Reviews 2024 2023 Romantasy Literature

Fourth Wing by Rebecca Yarros

My introduction to Romantasy feels more like dirty fan fiction – I HATE that I love it…

Violet Sorrengail is the daughter of a General and a Dragon Rider. Her sister is a Dragon Rider, her brother was a Dragon Rider. And now she is forced to become one to. Despite her lack of skills and her small and weak frame, Violet is forced to attend Basgiath Academy where she must content with some of the toughest and most ruthless young fighters in her kingdom. It’s fight or die, and Violet must rely on her wit, and the occasional helping hand of Xaden Riorson – son of great rebel leader – to survive. 

Sounds interesting right? That’s what I thought to! Harry Potter for adults who grew out of Hogwarts and instead wanted to see what the Golden Trio would have looked like growing up in Kings Landing. J.K Rowling, minus the disgusting transphobia, meets Martins’ A Song of Ice and Fire.

It’s a good idea, and at times writer Rebecca Yarros makes me believe in this exciting and dangerous world. An academy for Dragon Riders filled with sexual deviancy, psychopathic assassination, and DRAGONS! It’s unfortunately a shame that Yarros doesn’t seem to have a clear narrative beyond her concept. 

Fourth Wing, first in what will probably be a long series of books, is far from the greatest fantasy novel out there. It lacks any of the narrative consistency of Brandon Sanderson nor the world building of J.R.R. Tolkien. Its romance is, at best, mildly better than what one might expect from a Stephanie Myers book – but that’s it!

It’s not a good fantasy novel for so many reasons – beyond the premise of ‘small helpless girl goes to school for magic, gets powerful, shags enemies to lovers’ it’s got relatively little going for it. Whilst Yarros certainly manages to capture the danger she imposes on training as a Dragon Rider, it’s hardly enough to keep me interested wondering which of the side characters will live and which will die (although I really hope Ridoc makes it to the end of the series, I love that dude). 

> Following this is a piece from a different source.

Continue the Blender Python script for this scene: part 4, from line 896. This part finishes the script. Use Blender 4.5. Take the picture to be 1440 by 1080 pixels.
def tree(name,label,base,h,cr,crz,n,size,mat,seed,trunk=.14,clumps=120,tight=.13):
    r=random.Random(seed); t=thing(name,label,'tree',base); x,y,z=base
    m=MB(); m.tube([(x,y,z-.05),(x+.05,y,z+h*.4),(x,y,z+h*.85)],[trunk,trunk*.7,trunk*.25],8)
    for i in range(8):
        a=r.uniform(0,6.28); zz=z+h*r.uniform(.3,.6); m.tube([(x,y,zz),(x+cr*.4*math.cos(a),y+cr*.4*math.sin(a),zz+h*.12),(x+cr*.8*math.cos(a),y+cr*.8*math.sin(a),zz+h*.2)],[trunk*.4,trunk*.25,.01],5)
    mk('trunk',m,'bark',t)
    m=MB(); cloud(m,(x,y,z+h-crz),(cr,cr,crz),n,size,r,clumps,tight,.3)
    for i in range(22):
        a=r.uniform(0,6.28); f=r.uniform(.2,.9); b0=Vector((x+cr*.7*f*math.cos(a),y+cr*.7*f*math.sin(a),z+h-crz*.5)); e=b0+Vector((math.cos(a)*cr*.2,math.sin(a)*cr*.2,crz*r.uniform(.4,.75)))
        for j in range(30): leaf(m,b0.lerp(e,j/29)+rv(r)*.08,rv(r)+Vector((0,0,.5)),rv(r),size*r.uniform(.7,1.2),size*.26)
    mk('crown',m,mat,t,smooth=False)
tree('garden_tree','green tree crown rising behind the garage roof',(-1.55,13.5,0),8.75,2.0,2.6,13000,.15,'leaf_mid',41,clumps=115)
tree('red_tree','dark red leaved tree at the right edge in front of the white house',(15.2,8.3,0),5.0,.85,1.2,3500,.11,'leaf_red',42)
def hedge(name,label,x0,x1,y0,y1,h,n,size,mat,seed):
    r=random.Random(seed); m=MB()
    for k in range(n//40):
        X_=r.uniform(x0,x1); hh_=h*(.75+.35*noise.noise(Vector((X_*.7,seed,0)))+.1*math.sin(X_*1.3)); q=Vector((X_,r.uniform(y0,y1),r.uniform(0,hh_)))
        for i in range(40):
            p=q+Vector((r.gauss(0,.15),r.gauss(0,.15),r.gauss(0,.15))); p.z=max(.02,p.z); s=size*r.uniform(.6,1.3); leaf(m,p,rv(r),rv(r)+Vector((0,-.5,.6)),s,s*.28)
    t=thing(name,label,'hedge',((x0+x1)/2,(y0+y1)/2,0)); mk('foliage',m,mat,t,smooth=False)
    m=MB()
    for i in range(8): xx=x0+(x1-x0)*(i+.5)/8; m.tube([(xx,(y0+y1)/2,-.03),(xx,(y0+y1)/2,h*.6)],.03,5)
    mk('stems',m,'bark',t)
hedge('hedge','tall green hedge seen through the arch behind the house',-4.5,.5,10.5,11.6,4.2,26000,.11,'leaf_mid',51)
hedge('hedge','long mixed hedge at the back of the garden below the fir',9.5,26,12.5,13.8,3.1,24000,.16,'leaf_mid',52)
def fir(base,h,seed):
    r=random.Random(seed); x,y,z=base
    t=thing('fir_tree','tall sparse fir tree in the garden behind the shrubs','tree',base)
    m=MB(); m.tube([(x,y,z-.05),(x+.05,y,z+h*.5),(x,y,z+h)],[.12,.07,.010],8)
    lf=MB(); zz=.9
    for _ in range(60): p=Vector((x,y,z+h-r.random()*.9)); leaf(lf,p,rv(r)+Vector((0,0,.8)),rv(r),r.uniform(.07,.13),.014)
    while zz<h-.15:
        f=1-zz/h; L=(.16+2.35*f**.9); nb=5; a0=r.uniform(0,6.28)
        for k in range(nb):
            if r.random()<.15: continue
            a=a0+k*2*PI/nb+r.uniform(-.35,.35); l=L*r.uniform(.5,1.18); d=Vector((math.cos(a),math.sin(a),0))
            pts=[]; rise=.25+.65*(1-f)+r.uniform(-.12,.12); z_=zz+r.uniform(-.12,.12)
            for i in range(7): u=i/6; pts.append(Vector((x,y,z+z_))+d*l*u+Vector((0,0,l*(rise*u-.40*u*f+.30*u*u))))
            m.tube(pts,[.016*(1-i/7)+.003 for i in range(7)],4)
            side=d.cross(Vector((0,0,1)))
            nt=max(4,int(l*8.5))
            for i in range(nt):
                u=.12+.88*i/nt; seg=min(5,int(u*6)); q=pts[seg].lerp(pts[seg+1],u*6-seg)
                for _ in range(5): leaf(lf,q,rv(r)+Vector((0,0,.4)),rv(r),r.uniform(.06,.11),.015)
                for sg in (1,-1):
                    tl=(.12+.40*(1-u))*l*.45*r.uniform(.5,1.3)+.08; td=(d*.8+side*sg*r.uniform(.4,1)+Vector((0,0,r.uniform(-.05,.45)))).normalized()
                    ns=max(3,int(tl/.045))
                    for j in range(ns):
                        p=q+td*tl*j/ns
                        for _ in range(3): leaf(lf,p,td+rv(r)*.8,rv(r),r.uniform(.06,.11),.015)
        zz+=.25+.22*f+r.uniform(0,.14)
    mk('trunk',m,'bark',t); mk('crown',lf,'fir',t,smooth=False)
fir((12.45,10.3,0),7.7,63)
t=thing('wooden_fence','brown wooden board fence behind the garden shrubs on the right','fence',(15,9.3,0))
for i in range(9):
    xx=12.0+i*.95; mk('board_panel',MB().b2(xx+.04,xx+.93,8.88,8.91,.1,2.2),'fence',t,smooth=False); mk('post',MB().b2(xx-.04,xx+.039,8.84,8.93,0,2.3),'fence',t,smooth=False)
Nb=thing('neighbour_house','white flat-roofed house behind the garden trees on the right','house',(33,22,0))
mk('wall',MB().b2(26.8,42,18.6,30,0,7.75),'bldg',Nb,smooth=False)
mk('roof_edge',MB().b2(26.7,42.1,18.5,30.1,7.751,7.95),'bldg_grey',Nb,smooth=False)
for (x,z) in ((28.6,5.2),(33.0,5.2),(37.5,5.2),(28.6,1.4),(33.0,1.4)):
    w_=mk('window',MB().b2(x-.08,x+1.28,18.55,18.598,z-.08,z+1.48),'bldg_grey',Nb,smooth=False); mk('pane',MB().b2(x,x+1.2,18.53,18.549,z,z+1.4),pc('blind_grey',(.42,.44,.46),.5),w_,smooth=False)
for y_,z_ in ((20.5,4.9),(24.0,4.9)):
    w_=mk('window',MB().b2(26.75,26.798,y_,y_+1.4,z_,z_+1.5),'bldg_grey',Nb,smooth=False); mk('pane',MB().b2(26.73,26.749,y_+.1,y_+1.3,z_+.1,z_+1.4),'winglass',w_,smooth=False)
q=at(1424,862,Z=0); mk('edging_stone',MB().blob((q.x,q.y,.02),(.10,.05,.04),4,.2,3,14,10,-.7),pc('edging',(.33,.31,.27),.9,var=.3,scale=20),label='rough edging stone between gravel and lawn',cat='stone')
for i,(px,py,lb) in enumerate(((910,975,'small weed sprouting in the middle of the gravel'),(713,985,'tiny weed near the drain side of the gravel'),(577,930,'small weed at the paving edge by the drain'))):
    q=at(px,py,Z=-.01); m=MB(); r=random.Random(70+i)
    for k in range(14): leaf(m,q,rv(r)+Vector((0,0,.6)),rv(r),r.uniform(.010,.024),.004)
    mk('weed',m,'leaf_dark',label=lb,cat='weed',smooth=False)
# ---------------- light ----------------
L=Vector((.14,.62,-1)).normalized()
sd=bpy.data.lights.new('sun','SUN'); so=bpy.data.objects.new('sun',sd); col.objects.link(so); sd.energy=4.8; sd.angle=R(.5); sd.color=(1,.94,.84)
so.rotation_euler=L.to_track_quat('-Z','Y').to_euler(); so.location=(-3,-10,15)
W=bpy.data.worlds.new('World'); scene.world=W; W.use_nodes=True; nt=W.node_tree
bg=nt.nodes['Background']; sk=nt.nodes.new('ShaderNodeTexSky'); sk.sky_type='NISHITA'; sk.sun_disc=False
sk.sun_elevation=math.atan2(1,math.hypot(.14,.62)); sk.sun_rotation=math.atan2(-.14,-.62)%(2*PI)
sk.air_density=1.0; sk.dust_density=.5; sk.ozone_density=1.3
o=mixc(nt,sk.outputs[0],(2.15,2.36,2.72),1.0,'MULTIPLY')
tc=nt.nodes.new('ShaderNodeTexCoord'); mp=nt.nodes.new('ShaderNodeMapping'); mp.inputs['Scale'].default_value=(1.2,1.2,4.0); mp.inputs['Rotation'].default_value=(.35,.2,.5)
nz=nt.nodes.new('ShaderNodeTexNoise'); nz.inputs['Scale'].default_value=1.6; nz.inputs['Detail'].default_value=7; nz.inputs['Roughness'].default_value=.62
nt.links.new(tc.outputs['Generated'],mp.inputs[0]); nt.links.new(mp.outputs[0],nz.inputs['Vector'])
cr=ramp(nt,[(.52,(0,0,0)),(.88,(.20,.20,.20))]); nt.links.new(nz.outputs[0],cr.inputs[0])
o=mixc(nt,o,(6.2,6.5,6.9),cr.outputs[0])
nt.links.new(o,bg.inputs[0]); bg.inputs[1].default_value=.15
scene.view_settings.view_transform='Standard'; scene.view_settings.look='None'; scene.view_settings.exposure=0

The entire novel reads like bad fanfiction – it’s full of smut, the twists come with no warning and the big bad barely even makes an appearance let alone a reference until the last hundred pages (no, literally). The fact that Violet manages to survive the first novel is based mostly on little else but luck and falling for the murderous bad-boy. 

Still, somehow, I really enjoyed it. I know, it feels like a contradiction to write and yet I could perfectly explain to you why Fourth Wing has managed to garner such a cult following. For the many of us who grew up reading fan fiction either on Wattpad or Fanfiction.net, we grew up on stories like these. Ones that were built entirely around the main characters romance, where every other character and every other decision makes no impact to the plot. Where you could be ten chapters in and have a plot twist not even hinted at and you don’t even question it – because it’s so damn JUICY!

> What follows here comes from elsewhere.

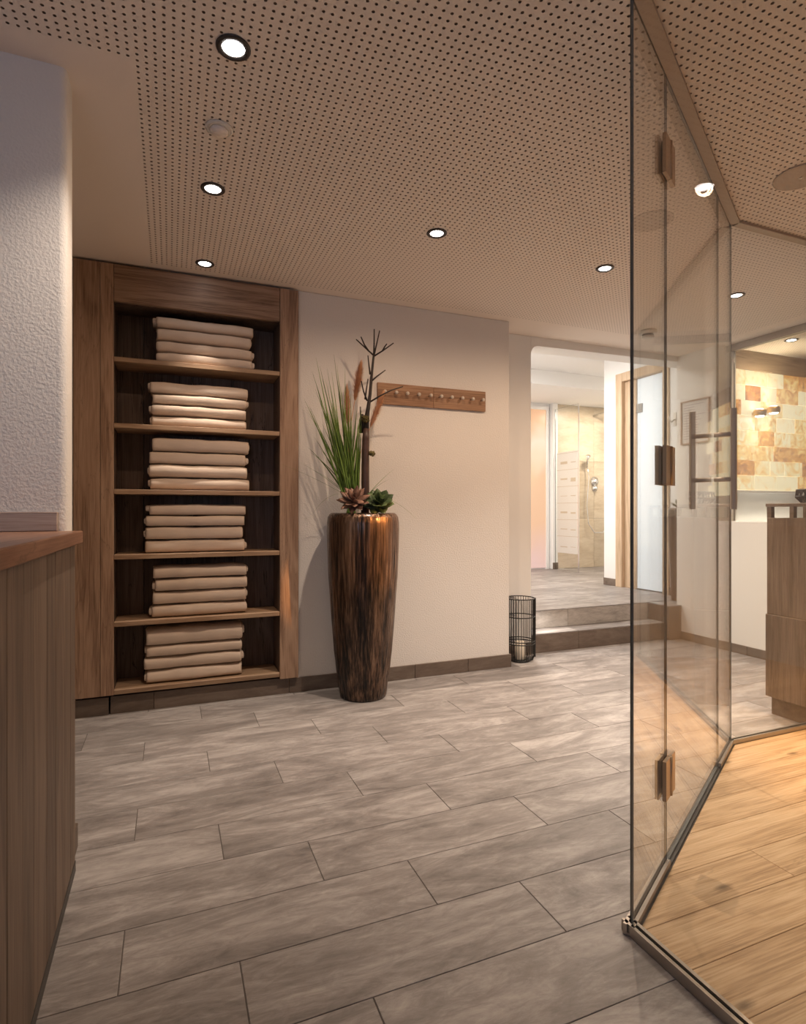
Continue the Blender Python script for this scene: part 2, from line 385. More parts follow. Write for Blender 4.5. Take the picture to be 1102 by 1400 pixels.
# white partition on the left, behind the counter, with a softly rounded end
def partition():
    mb = MB(); r = .025; x1 = -.318; y0, y1 = 2.19, 2.33
    poly = [(-2.7, y0)] + [(x1-r+r*math.sin(a), y0+r-r*math.cos(a)) for a in [i*pi/12 for i in range(7)]] \
        + [(x1-r+r*math.cos(a), y1-r+r*math.sin(a)) for a in [i*pi/12 for i in range(7)]] + [(-2.7, y1)]
    return mb.prism(poly, 0, CEIL)
auto_smooth(struct('wall_partition', partition(), M['wall']), 40)
struct('wall_niche', MB().box(-2.7, VW, 0, -.52, 4.3, CEIL), M['wall'])
struct('wall_behind_shelf', MB().box(-.6, 4.2, 0, .9, 4.3, CEIL), M['wall'])
struct('wall_left', MB().box(-2.8, -3, 0, -2.7, 4.3, CEIL), M['wall'])
wr = MB()
wr.box(-2.8, -3.1, 0, -1.9, -3, CEIL).box(-.7, -3.1, 0, RW+.17, -3, CEIL).box(-1.9, -3.1, 0, -.7, -3, .95).box(-1.9, -3.1, 2.25, -.7, -3, CEIL)
struct('wall_rear', wr, M['wall'])
wn = struct('window_1', MB().obox((-1.9, -3.05), (-.7, -3.05), .02, .95, 2.25), M['glass'])
wf = MB()
for a, b_ in ((-1.9, -1.85), (-1.325, -1.275), (-.75, -.7)): wf.box(a, -3.09, .95, b_, -3.01, 2.25)
for a, b_ in ((.95, 1.0), (2.2, 2.25)): wf.box(-1.9, -3.09, a, -.7, -3.01, b_)
struct('window_frame', wf, M['wall_white'], wn)

# --- ceiling: closed slab, plain plasterboard margins and a really perforated sheet
ce = struct('ceiling', MB().box(-2.8, -3.1, CEIL+.004, 7.6, 4.12, CEIL+.1), M['felt'])
UL, VF, VN, UR = -.112, 3.72, .55, 4.40
pb = MB()
pb.box(-2.8, -3.1, CEIL, 7.6, VN, CEIL+.003)                       # towards the camera
pb.box(-2.8, 2.07, CEIL, UL, 4.12, CEIL+.003)                      # over the shelf, left
pb.box(UL, VF, CEIL, 7.6, 4.12, CEIL+.003)
pb.box(UR, VN, CEIL, 4.72, VF, CEIL+.003)
pb.box(-2.8, VN, CEIL, -1.62, 2.07, CEIL+.003)
obj('plasterboard', pb, M['ceiling'], ce)
def perforated(x0, y0, x1, y1, pitch=.0274, r=.0053):
    nx, ny = round((x1-x0)/pitch), round((y1-y0)/pitch)
    px, py = (x1-x0)/nx, (y1-y0)/ny
    sq = np.array([(1,1),(0,1),(-1,1),(-1,0),(-1,-1),(0,-1),(1,-1),(1,0)], float)*.5
    an = np.array([pi/4*(k+1) for k in range(8)])
    ci = np.stack([np.cos(an), np.sin(an)], 1)*r
    gx, gy = np.meshgrid(np.arange(nx), np.arange(ny))
    ctr = np.stack([x0+(gx.ravel()+.5)*px, y0+(gy.ravel()+.5)*py], 1)
    n = len(ctr)
    v = np.concatenate([ctr[:, None, :]+sq[None]*[px, py], ctr[:, None, :]+ci[None]], 1)       # n,16,2
    V = np.concatenate([v, np.full((n, 16, 1), CEIL)], 2).reshape(-1, 3)
    q = np.array([(k, 8+k, 8+(k+1) % 8, (k+1) % 8) for k in range(8)])
    F = (q[None] + (np.arange(n)*16)[:, None, None]).reshape(-1, 4)
    return V, F
Vs, Fs, k0 = [], [], 0
for rct in ((UL, VN, UR, VF), (-1.62, VN, UL, 2.07), (4.72, 1.6, 6.6, VF-.05)):
    v, f = perforated(*rct); Vs.append(v); Fs.append(f+k0); k0 += len(v)
V = np.concatenate(Vs); F = np.concatenate(Fs)
me = bpy.data.meshes.new('perforated_sheet'); me.vertices.add(len(V)); me.vertices.foreach_set('co', V.ravel())
me.loops.add(F.size); me.loops.foreach_set('vertex_index', F.ravel().astype(np.int32))
me.polygons.add(len(F)); me.polygons.foreach_set('loop_start', np.arange(0, F.size, 4, dtype=np.int32))
me.update(calc_edges=True); me.validate(); me.materials.append(M['ceiling'])
tag(link('perforated_sheet', me, ce, -wloc(ce)), kind='stuff')
pb2 = MB().box(6.6, VN, CEIL, 7.6, VF, CEIL+.003).box(4.72, VN, CEIL, 6.6, 1.6, CEIL+.003)
obj('plasterboard', pb2, M['ceiling'], ce)

# --- floors
fl_ = struct('floor', MB().box(-2.8, -3.1, -.06, 7.6, 4.3, -.0025), M['grout'])
TL, TW, GR = .878, .2417, .0026
tile_me = {}
def tile_mesh(l, wd, m='tile', t=.008):
    key = (round(l, 4), round(wd, 4), m)
    if key not in tile_me:
        c = .0012
        b = [(-l/2, -wd/2), (l/2, -wd/2), (l/2, wd/2), (-l/2, wd/2)]
        P = [(x, y, -t) for x, y in b] + [(x, y, -c) for x, y in b] + [(x-math.copysign(c, x), y-math.copysign(c, y), 0) for x, y in b]
        Fq = [(8, 9, 10, 11)]
        for i in range(4):
            j = (i+1) % 4; Fq += [(i, j, 4+j, 4+i), (4+i, 4+j, 8+j, 8+i)]
        mb = MB().add(P, Fq); tile_me[key] = mb.mesh('tile', M[m])
    return tile_me[key]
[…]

To a many of us, fanfiction is our shitty teen tv show – our 90210, our Vampire Diaries, our Gossip Girl. To put a metaphor for it, it’s like getting the dirties filthiest kebab after a night on the town – logically you know its trash, but you’re so intoxicated you love it. Fourth Wing is the filthy kebab we readers have devoured after gorging on smut-fanfic mimosa’s and 2 for 1 cocktails of three-way loved triangles. It’s not good, it’s by every definition terrible literature. And yet, we enjoy it precisely because it is dirty. It is classless, a 1 out of 5 hygiene rated take-out on the drunk walk home. When we wake up the next day, we’re ashamed to look at it – at ourselves. So ashamed we have to spend the next month cleansing ourselves with some good literature like Samantha Shannon or Joanne Harris. 

And yet, we know we’ll be back in that same shop soon enough. We can’t help it. It’s the cherry on top of a filthy fanfiction Sunday – disgusting and delicious all the same.